## Stored data

===

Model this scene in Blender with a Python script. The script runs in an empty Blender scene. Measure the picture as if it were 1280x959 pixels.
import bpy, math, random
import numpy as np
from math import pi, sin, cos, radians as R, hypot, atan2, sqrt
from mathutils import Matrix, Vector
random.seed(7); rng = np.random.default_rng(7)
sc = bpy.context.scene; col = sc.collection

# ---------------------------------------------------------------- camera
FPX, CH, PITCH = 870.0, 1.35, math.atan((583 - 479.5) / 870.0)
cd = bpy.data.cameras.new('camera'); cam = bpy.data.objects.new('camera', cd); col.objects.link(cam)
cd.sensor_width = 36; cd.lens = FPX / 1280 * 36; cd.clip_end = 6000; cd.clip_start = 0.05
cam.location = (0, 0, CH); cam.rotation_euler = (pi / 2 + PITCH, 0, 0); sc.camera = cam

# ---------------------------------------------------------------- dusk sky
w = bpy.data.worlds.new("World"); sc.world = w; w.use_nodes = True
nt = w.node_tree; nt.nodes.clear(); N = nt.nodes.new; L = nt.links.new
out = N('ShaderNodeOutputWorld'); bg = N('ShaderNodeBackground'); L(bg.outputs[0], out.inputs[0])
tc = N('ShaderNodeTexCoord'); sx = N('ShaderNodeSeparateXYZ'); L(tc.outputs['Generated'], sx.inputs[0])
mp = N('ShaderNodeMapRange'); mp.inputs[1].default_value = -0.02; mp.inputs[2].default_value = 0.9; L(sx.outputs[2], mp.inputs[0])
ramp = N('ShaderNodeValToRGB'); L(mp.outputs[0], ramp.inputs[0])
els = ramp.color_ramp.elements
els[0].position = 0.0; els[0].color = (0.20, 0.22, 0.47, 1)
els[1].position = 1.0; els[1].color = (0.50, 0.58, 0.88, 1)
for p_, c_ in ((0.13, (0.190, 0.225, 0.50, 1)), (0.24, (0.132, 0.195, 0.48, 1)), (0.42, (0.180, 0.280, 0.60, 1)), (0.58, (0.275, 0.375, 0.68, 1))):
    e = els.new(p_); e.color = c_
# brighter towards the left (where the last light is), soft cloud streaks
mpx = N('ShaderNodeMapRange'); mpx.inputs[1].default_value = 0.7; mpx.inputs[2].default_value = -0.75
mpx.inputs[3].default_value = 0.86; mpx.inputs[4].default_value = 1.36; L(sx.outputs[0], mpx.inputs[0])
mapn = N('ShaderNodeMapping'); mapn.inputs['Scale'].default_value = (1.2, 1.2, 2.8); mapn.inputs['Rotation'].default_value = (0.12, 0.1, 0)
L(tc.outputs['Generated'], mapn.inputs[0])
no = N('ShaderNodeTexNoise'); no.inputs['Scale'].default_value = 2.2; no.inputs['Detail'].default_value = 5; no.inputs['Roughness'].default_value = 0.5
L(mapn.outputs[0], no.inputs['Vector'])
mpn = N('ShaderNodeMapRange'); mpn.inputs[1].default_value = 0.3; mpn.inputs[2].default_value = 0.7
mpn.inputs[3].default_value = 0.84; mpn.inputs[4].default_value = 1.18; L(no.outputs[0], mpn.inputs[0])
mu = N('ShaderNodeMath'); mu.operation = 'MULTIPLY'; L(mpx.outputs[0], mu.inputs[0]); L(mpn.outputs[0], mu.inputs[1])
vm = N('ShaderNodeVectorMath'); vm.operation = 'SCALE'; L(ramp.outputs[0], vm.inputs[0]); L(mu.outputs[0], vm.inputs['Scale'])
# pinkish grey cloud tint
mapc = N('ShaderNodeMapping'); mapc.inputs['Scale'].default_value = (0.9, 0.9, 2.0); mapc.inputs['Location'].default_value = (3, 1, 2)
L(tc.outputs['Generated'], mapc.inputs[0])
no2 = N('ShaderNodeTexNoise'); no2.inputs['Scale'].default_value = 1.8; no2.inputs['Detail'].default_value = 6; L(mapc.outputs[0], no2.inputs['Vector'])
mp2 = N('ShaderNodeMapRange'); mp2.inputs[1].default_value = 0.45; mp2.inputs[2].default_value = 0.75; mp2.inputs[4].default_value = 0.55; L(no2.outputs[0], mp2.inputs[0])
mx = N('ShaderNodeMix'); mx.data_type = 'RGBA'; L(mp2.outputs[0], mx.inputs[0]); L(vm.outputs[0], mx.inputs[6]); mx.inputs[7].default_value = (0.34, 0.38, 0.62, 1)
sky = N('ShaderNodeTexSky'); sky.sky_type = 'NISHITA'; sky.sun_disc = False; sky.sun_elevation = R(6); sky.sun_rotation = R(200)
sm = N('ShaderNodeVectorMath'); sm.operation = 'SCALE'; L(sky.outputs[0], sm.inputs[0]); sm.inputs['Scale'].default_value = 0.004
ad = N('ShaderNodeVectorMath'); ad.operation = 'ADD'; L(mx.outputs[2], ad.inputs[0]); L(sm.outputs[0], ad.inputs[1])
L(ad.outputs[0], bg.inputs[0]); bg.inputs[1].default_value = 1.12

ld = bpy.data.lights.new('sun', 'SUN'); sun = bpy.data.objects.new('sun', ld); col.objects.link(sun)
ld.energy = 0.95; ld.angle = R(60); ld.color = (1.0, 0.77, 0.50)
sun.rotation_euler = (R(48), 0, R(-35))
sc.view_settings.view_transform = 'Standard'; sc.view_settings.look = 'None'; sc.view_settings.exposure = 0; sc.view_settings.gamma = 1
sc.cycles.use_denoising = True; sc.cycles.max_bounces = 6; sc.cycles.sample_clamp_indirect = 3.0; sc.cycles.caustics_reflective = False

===

## What to do
Reproduce every line of the material above exactly.

## Exercise output
Model this scene in Blender with a Python script. The script runs in an empty Blender scene. Measure the picture as if it were 1280x959 pixels.
import bpy, math, random
import numpy as np
from math import pi, sin, cos, radians as R, hypot, atan2, sqrt
from mathutils import Matrix, Vector
random.seed(7); rng = np.random.default_rng(7)
sc = bpy.context.scene; col = sc.collection

# ---------------------------------------------------------------- camera
FPX, CH, PITCH = 870.0, 1.35, math.atan((583 - 479.5) / 870.0)
cd = bpy.data.cameras.new('camera'); cam = bpy.data.objects.new('camera', cd); col.objects.link(cam)
cd.sensor_width = 36; cd.lens = FPX / 1280 * 36; cd.clip_end = 6000; cd.clip_start = 0.05
cam.location = (0, 0, CH); cam.rotation_euler = (pi / 2 + PITCH, 0, 0); sc.camera = cam

# ---------------------------------------------------------------- dusk sky
w = bpy.data.worlds.new("World"); sc.world = w; w.use_nodes = True
nt = w.node_tree; nt.nodes.clear(); N = nt.nodes.new; L = nt.links.new
out = N('ShaderNodeOutputWorld'); bg = N('ShaderNodeBackground'); L(bg.outputs[0], out.inputs[0])
tc = N('ShaderNodeTexCoord'); sx = N('ShaderNodeSeparateXYZ'); L(tc.outputs['Generated'], sx.inputs[0])
mp = N('ShaderNodeMapRange'); mp.inputs[1].default_value = -0.02; mp.inputs[2].default_value = 0.9; L(sx.outputs[2], mp.inputs[0])
ramp = N('ShaderNodeValToRGB'); L(mp.outputs[0], ramp.inputs[0])
els = ramp.color_ramp.elements
els[0].position = 0.0; els[0].color = (0.20, 0.22, 0.47, 1)
els[1].position = 1.0; els[1].color = (0.50, 0.58, 0.88, 1)
for p_, c_ in ((0.13, (0.190, 0.225, 0.50, 1)), (0.24, (0.132, 0.195, 0.48, 1)), (0.42, (0.180, 0.280, 0.60, 1)), (0.58, (0.275, 0.375, 0.68, 1))):
    e = els.new(p_); e.color = c_
# brighter towards the left (where the last light is), soft cloud streaks
mpx = N('ShaderNodeMapRange'); mpx.inputs[1].default_value = 0.7; mpx.inputs[2].default_value = -0.75
mpx.inputs[3].default_value = 0.86; mpx.inputs[4].default_value = 1.36; L(sx.outputs[0], mpx.inputs[0])
mapn = N('ShaderNodeMapping'); mapn.inputs['Scale'].default_value = (1.2, 1.2, 2.8); mapn.inputs['Rotation'].default_value = (0.12, 0.1, 0)
L(tc.outputs['Generated'], mapn.inputs[0])
no = N('ShaderNodeTexNoise'); no.inputs['Scale'].default_value = 2.2; no.inputs['Detail'].default_value = 5; no.inputs['Roughness'].default_value = 0.5
L(mapn.outputs[0], no.inputs['Vector'])
mpn = N('ShaderNodeMapRange'); mpn.inputs[1].default_value = 0.3; mpn.inputs[2].default_value = 0.7
mpn.inputs[3].default_value = 0.84; mpn.inputs[4].default_value = 1.18; L(no.outputs[0], mpn.inputs[0])
mu = N('ShaderNodeMath'); mu.operation = 'MULTIPLY'; L(mpx.outputs[0], mu.inputs[0]); L(mpn.outputs[0], mu.inputs[1])
vm = N('ShaderNodeVectorMath'); vm.operation = 'SCALE'; L(ramp.outputs[0], vm.inputs[0]); L(mu.outputs[0], vm.inputs['Scale'])
# pinkish grey cloud tint
mapc = N('ShaderNodeMapping'); mapc.inputs['Scale'].default_value = (0.9, 0.9, 2.0); mapc.inputs['Location'].default_value = (3, 1, 2)
L(tc.outputs['Generated'], mapc.inputs[0])
no2 = N('ShaderNodeTexNoise'); no2.inputs['Scale'].default_value = 1.8; no2.inputs['Detail'].default_value = 6; L(mapc.outputs[0], no2.inputs['Vector'])
mp2 = N('ShaderNodeMapRange'); mp2.inputs[1].default_value = 0.45; mp2.inputs[2].default_value = 0.75; mp2.inputs[4].default_value = 0.55; L(no2.outputs[0], mp2.inputs[0])
mx = N('ShaderNodeMix'); mx.data_type = 'RGBA'; L(mp2.outputs[0], mx.inputs[0]); L(vm.outputs[0], mx.inputs[6]); mx.inputs[7].default_value = (0.34, 0.38, 0.62, 1)
sky = N('ShaderNodeTexSky'); sky.sky_type = 'NISHITA'; sky.sun_disc = False; sky.sun_elevation = R(6); sky.sun_rotation = R(200)
sm = N('ShaderNodeVectorMath'); sm.operation = 'SCALE'; L(sky.outputs[0], sm.inputs[0]); sm.inputs['Scale'].default_value = 0.004
ad = N('ShaderNodeVectorMath'); ad.operation = 'ADD'; L(mx.outputs[2], ad.inputs[0]); L(sm.outputs[0], ad.inputs[1])
L(ad.outputs[0], bg.inputs[0]); bg.inputs[1].default_value = 1.12

ld = bpy.data.lights.new('sun', 'SUN'); sun = bpy.data.objects.new('sun', ld); col.objects.link(sun)
ld.energy = 0.95; ld.angle = R(60); ld.color = (1.0, 0.77, 0.50)
sun.rotation_euler = (R(48), 0, R(-35))
sc.view_settings.view_transform = 'Standard'; sc.view_settings.look = 'None'; sc.view_settings.exposure = 0; sc.view_settings.gamma = 1
sc.cycles.use_denoising = True; sc.cycles.max_bounces = 6; sc.cycles.sample_clamp_indirect = 3.0; sc.cycles.caustics_reflective = False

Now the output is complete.